It’s a peaceful library scene, where people of all ages are quietly leafing through manga, novels and magazines. There is a slight disturbance as men in black troop up the stairs but the visitors return back to the worlds where only books can take you. The men then pull on masks and start shooting at the shelves with heavy firearms. The library visitors run off in panic as one of the men pulls out a flamethrower and everything goes up in flames.

The battle for books begins.

Ten years prior to this incident in 1989, the Japanese government passed the Media Betterment Act which allowed any media deemed offensive or potentially harmful to be censored. Agents of the Media Betterment Committee are deployed to target any citizens or organisations who break this law, which mainly involves them pulling “offensive” books off the shelves at bookstores. However, libraries formed their own defense forces in order to oppose this new law.

Let’s fast forward to meet Iku Kasahara, a new recruit in the Library Defence Force based at Kantō Library. Alongside her friend who is quite popular with all the boys, Kasahara seems like a tomboy with her short hair and joining the defence force rather than becoming a staff member in the library, but in reality she is a romanticist at heart. Her reason for joining the defence force is to meet her prince, a man from Kantō Library who saved a book she was about to buy when the Media Betterment Committee raided the bookstore she was in. The book she had in her hands was the last of a teen adventure series which the Committee had decided to censor, so she tried hiding it from the agents but was harassed until the mystery man came to her rescue.

Training on the task force is physically demanding, especially since her drill instructorAtsushi Dojo seems to have it in for her, giving her punishment push-ups after a training exercise, despite being one the earliest finishers. It gets worse when he overhears Kasahara talking about him being an unfair instructor as well as making note of his shortness.
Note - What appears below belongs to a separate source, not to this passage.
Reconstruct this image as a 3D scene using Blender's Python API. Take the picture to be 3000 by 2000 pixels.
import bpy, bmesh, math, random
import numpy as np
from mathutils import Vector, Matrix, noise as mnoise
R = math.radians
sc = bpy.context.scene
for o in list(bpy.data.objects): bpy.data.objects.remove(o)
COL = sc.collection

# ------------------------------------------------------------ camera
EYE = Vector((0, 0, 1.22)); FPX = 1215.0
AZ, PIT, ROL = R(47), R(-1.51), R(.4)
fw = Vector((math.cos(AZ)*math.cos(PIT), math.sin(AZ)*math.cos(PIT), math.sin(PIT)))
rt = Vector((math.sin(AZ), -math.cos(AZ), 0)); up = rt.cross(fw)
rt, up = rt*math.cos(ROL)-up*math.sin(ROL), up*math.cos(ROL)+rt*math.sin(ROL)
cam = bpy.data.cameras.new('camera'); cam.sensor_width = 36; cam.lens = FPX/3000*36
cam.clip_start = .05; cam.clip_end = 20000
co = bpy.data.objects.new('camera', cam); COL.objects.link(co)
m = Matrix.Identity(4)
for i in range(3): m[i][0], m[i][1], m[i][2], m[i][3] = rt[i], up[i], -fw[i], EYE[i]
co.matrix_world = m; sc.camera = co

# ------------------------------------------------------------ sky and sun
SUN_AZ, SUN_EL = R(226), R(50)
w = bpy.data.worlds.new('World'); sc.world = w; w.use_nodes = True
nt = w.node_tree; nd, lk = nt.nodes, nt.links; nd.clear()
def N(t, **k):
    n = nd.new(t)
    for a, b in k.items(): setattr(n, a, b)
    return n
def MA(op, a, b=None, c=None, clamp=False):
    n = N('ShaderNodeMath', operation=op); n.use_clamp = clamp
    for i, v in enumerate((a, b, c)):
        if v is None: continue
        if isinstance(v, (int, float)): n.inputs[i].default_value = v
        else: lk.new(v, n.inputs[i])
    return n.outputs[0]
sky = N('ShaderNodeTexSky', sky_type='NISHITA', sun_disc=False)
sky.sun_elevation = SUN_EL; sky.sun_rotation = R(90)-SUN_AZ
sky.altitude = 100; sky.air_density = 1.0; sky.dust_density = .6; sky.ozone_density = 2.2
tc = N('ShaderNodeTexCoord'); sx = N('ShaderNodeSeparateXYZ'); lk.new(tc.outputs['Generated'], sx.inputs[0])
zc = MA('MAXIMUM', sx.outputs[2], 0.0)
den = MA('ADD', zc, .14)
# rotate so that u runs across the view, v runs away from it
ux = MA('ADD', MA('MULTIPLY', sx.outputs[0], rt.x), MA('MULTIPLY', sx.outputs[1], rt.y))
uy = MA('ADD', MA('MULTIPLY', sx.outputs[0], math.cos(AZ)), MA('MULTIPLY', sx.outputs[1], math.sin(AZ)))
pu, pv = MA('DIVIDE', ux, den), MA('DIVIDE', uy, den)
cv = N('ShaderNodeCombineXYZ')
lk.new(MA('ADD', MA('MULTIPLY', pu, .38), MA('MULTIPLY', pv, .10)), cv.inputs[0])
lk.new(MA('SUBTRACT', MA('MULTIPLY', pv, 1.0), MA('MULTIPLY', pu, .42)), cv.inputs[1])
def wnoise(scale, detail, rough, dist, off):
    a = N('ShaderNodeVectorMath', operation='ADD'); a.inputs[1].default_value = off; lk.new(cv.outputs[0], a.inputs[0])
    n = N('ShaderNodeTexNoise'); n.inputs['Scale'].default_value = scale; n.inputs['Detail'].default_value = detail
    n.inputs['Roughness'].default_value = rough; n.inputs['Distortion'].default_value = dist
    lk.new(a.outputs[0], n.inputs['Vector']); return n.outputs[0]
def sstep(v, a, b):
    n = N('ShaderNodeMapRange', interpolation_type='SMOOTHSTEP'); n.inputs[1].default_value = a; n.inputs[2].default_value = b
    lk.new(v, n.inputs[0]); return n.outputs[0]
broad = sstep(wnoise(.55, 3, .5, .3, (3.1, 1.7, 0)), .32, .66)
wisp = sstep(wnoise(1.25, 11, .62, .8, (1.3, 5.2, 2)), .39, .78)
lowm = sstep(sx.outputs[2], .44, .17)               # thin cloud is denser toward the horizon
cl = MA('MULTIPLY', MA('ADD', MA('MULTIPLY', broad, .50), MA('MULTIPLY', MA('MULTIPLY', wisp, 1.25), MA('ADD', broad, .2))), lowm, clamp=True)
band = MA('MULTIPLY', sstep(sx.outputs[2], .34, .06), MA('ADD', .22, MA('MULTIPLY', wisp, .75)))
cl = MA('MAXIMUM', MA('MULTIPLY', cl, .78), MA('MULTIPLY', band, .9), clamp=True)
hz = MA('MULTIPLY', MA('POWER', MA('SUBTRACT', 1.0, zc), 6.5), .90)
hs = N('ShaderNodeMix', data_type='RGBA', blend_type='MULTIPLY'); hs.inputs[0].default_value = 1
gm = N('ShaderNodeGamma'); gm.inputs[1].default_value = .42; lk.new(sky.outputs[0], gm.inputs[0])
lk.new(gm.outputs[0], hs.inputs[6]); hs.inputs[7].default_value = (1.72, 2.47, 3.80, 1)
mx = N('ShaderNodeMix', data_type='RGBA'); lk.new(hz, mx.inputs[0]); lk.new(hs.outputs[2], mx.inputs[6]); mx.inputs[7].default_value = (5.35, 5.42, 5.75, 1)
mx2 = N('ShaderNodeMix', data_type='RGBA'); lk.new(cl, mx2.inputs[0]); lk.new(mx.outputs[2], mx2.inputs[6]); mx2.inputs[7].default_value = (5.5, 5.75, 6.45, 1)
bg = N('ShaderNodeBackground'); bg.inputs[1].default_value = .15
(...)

Although Kasahara has the stamina, she is also a bit reckless, putting herself in danger in several instances with Dojo rescuing and reprimanding her. At the recommendation of two other officers as well as Dojo, she joins the Library Task Force, an elite group which responds to situations when the library needs to be defended. Dojo’s recommendation is because he feels that he hasn’t given her adequate training and the task force can help whip her into shape, although one small part of him hopes the training is too rigorous for Kasahara and will make her drop out because he doesn’t want to think about watching out for her.

There is always tension between the Media Betterment Committee and the libraries in Japan, especially with the Kantō Library, as the director there was the sole survivor of the horrific fire witnessed in the film’s opening. A spark is caused when a murder occurs and the culprit’s home is found littered with violent novels as well as being a frequent member of the library. The Media Betterment Committee jumps on this chance to raid the library but are forcefully refused. As the library readies itself in defence, the team are reminded that their legacy is only to fight in defense and not to mortally wound the enemy, something the Media Betterment Committee doesn’t adhere to.

The story was inspired from the Statement on Intellectual Freedom in Libraries of the Japan Library Association that went into effect in Japan in 1954 and is based on a bestselling novel which has been made into a manga and anime.

The fairytale love inspired between the two main characters was really sweet but the issue of intellectual freedom and censorship can’t be done justice in a two hour slot. It’s definitely worth a watch by fans of the manga or novel to see the characters brought to life and their witty interactions, although many of the battle scenes seemed too overwhelming in the modern city setting.


Running Time: 128 minutes (w/English Subtitles)

Library Wars screened as part of the 17th annual Japanese Film Festival, back in 2013, where it was originally reviewed.